The 303rd ERQS CSAR teams, made entirely of Air Force Reserve Command Airmen, are trained to take any lead during rescue operations in order to locate, generate, coordinate and track isolated personnel. By holding a CSAR alert here, the 303rd ERQS provides long range, adverse weather, and vertical lift capabilities in environments that fixed-wing aircraft cannot access.

“The HH-60 Pave Hawk is optimized to fly into, operate, and survive in a wide range of threat environments the Combat Air Force can find itself in,” said McDonald.  “From penetrating an enemy's integrated air defense system, to defending the survivor and team from threats, then hovering to hoist the survivor out at 7,000 feet.”

With the capabilities of CJTF-HOA providing a crisis response throughout Africa with our coalition and joint partners allows the freedom of movement to protect and defend U.S. interests and support our aligned regional efforts.

CJTF-HOA continues to gain professionals who are specifically trained to problem solve, integrate and execute any rescue at any time.  The the 303rd ERQS team of highly skilled pilots, special mission aviators and weapons maintenance airmen, conducts extensive pre-mission planning, rehearses the execution, and executes for mission success; ensuring whomever they have been tasked to rescue, is rescued successfully.

“The rescue mission at its core is about a group of Airmen going behind enemy lines, risking all to save one,” said U.S. Air Force Master Sgt. Antonio Jimenez, 303rd ERQS special mission aviator instructor.  “The mission and motto we live by is about sacrifice and being willing to risk everything.”

According to Jimenez, these Airmen act without concern of their own in order to save that Soldier, Sailor, Airman, Marine or Coastguardsmen who is in crisis.

Regardless of location or theater, the responsibility and mission of the 303rd ERQS is naturally their motivation.  History, both distance and recent, has shown what this community will do to bring home our own, their motivation is to live up to that legacy.
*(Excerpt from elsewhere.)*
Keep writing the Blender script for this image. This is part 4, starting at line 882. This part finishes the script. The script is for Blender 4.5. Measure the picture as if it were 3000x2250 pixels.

According to U.S. Air Force Brig. Gen Richard T. Kight, commander of USAF Air Rescue Service from 1946-1952, “It is my duty as a Pararescueman to save lives and to aid the injured. I will be prepared at all times to perform my assigned duties quickly and efficiently, placing these duties before personal desires and comforts.”

As the legacy continues to live on, so does their motto, “These things I do, that others may live.”